## start
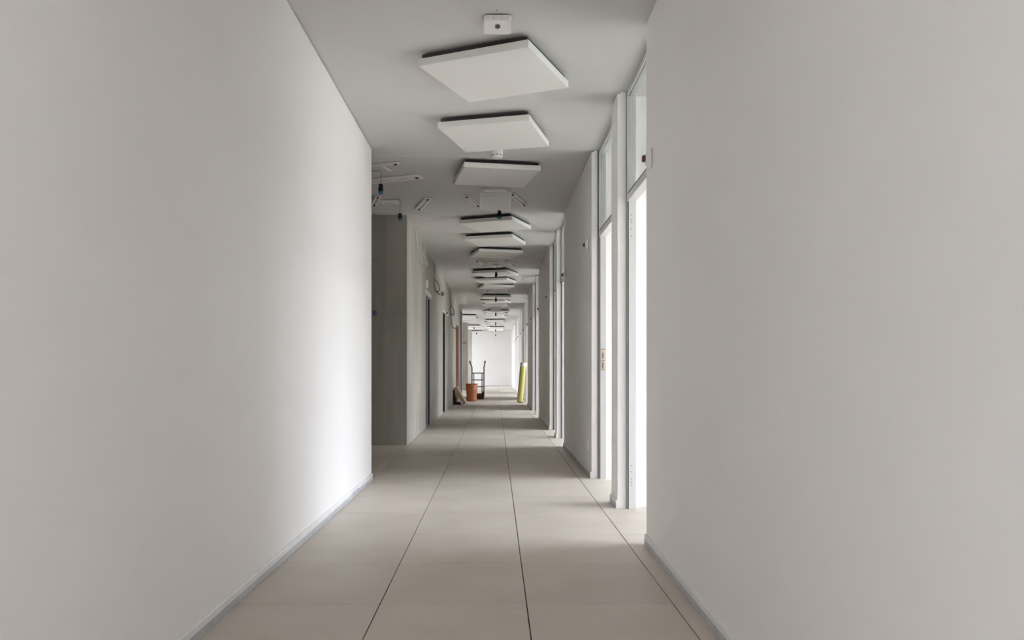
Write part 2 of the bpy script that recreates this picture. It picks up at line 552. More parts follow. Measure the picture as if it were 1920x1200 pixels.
skirting('baseboard_left', lambda y: XL, YB, 5.35, 1, 'grey skirting board along the left foreground wall', False, 3)
skirting('baseboard_left', lambda y: XL, 5.35, LEFT_END, 1, 'film-covered end of the skirting at the left wall corner', True, 4)
near_face = lambda y: 0.785 + (0.826 - 0.785) * (y - 0.85) / (4.32 - 0.85)
skirting('baseboard_right', near_face, 0.85, 4.32, -1, 'grey skirting board along the right foreground wall', False, 5)
for k, (a, b) in enumerate(segs):
    if a > 5 and b < 24:
        skirting('baseboard_right', lambda y: XR, a, b, -1,
                 'grey skirting at the foot of the %s right wall piece beyond the near door' % ORD[k - 3], True, 10 + k)


# ---- office door frames with glazed transoms
def door_frame(n, y0, y1):
    d = thing('door_%d' % n, (0, y0, 0), 'white metal door frame without a leaf, glass transom above', None, kind='structure')
    d['label'] = ('white open door frame with glass transom, %s along the right from the camera' % ORD[n - 3]) if n >= 3 else \
        'white open door frame with glass transom behind the camera, number %s' % ORD[n - 1]
    w = y1 - y0
    xa, xb = 0.900, 0.962
    j = 0.022
    jl = MB().box(xa, xb, 0, j, 0, CEIL - 0.004).build('jamb', 'frame', d, bevel=0.0015)
    jr = MB().box(xa, xb, w - j, w, 0, CEIL - 0.004).build('jamb', 'frame', d, bevel=0.0015)
    # rebate lip on the room side and dark rubber seals
    MB().box(xa + 0.004, xa + 0.010, w - j - 0.004, w - j + 0.002, 0, DOOR_H).build('door_seal', 'dark', d)
    sj, sm = (0.004, 'cablegrey') if n % 2 else (0.009, 'greydark')
    MB().box(xa - sj - 0.001, xa - 0.001, w - 0.012, w, 0.0, CEIL - 0.004).build('shadow_joint', sm, d)
    MB().box(xa - sj - 0.001, xa - 0.001, 0, 0.012, 0.0, CEIL - 0.004).build('shadow_joint', sm, d)
    MB().box(xa, xb, j, w - j, DOOR_H, DOOR_H + 0.050).build('transom_rail', 'frame', d, bevel=0.0015)
    MB().box(xa + 0.004, xa + 0.022, j, w - j, DOOR_H + 0.050, DOOR_H + 0.062).build('glazing_seal', 'dark', d)
    MB().box(xa, xb, j, w - j, CEIL - 0.034, CEIL - 0.002).build('head_rail', 'frame', d, bevel=0.0015)
    MB().box(xa + 0.008, xa + 0.018, j, w - j, DOOR_H + 0.060, CEIL - 0.034).build('glass_pane', 'glass', d)
    return d, jl, jr


doors = []
for n, (a, b) in enumerate(OPEN, 1):
    doors.append(door_frame(n, a, b))
d1, jl, jr = doors[2]
w = OPEN[2][1] - OPEN[2][0]
for py in (403, 411, 416, 429, 442, 873, 885, 898, 904.5, 910):
    z = EYE + (VY - py) / F * 5.39
    mb = MB()
    mb.tube([(0.928, w - 0.0225, z), (0.928, w - 0.0215, z)], 0.0032, 10)
    mb.build('screw_hole', 'hole', jr)
for idx in (3, 5, 7):
    dd, jl, jr = doors[idx]
    w = OPEN[idx][1] - OPEN[idx][0]
    sp = MB().box(0.918, 0.955, w - 0.0245, w - 0.021, 0.938, 1.130).build('strike_plate', 'wood', jr)
    for z0, z1 in ((0.955, 1.010), (1.045, 1.095)):
        MB().box(0.928, 0.937, w - 0.0255, w - 0.0238, z0, z1).build('latch_slot', 'hole', sp)
    for z0 in (0.944, 1.022, 1.122):
        MB().box(0.922, 0.948, w - 0.0252, w - 0.0238, z0, z0 + 0.005).build('latch_edge', 'hole', sp)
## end
In the copy, include no pictures; restate the listing above exactly.

Write part 2 of the bpy script that recreates this picture. It picks up at line 552. More parts follow. Measure the picture as if it were 1920x1200 pixels.
skirting('baseboard_left', lambda y: XL, YB, 5.35, 1, 'grey skirting board along the left foreground wall', False, 3)
skirting('baseboard_left', lambda y: XL, 5.35, LEFT_END, 1, 'film-covered end of the skirting at the left wall corner', True, 4)
near_face = lambda y: 0.785 + (0.826 - 0.785) * (y - 0.85) / (4.32 - 0.85)
skirting('baseboard_right', near_face, 0.85, 4.32, -1, 'grey skirting board along the right foreground wall', False, 5)
for k, (a, b) in enumerate(segs):
    if a > 5 and b < 24:
        skirting('baseboard_right', lambda y: XR, a, b, -1,
                 'grey skirting at the foot of the %s right wall piece beyond the near door' % ORD[k - 3], True, 10 + k)


# ---- office door frames with glazed transoms
def door_frame(n, y0, y1):
    d = thing('door_%d' % n, (0, y0, 0), 'white metal door frame without a leaf, glass transom above', None, kind='structure')
    d['label'] = ('white open door frame with glass transom, %s along the right from the camera' % ORD[n - 3]) if n >= 3 else \
        'white open door frame with glass transom behind the camera, number %s' % ORD[n - 1]
    w = y1 - y0
    xa, xb = 0.900, 0.962
    j = 0.022
    jl = MB().box(xa, xb, 0, j, 0, CEIL - 0.004).build('jamb', 'frame', d, bevel=0.0015)
    jr = MB().box(xa, xb, w - j, w, 0, CEIL - 0.004).build('jamb', 'frame', d, bevel=0.0015)
    # rebate lip on the room side and dark rubber seals
    MB().box(xa + 0.004, xa + 0.010, w - j - 0.004, w - j + 0.002, 0, DOOR_H).build('door_seal', 'dark', d)
    sj, sm = (0.004, 'cablegrey') if n % 2 else (0.009, 'greydark')
    MB().box(xa - sj - 0.001, xa - 0.001, w - 0.012, w, 0.0, CEIL - 0.004).build('shadow_joint', sm, d)
    MB().box(xa - sj - 0.001, xa - 0.001, 0, 0.012, 0.0, CEIL - 0.004).build('shadow_joint', sm, d)
    MB().box(xa, xb, j, w - j, DOOR_H, DOOR_H + 0.050).build('transom_rail', 'frame', d, bevel=0.0015)
    MB().box(xa + 0.004, xa + 0.022, j, w - j, DOOR_H + 0.050, DOOR_H + 0.062).build('glazing_seal', 'dark', d)
    MB().box(xa, xb, j, w - j, CEIL - 0.034, CEIL - 0.002).build('head_rail', 'frame', d, bevel=0.0015)
    MB().box(xa + 0.008, xa + 0.018, j, w - j, DOOR_H + 0.060, CEIL - 0.034).build('glass_pane', 'glass', d)
    return d, jl, jr


doors = []
for n, (a, b) in enumerate(OPEN, 1):
    doors.append(door_frame(n, a, b))
d1, jl, jr = doors[2]
w = OPEN[2][1] - OPEN[2][0]
for py in (403, 411, 416, 429, 442, 873, 885, 898, 904.5, 910):
    z = EYE + (VY - py) / F * 5.39
    mb = MB()
    mb.tube([(0.928, w - 0.0225, z), (0.928, w - 0.0215, z)], 0.0032, 10)
    mb.build('screw_hole', 'hole', jr)
for idx in (3, 5, 7):
    dd, jl, jr = doors[idx]
    w = OPEN[idx][1] - OPEN[idx][0]
    sp = MB().box(0.918, 0.955, w - 0.0245, w - 0.021, 0.938, 1.130).build('strike_plate', 'wood', jr)
    for z0, z1 in ((0.955, 1.010), (1.045, 1.095)):
        MB().box(0.928, 0.937, w - 0.0255, w - 0.0238, z0, z1).build('latch_slot', 'hole', sp)
    for z0 in (0.944, 1.022, 1.122):
        MB().box(0.922, 0.948, w - 0.0252, w - 0.0238, z0, z0 + 0.005).build('latch_edge', 'hole', sp)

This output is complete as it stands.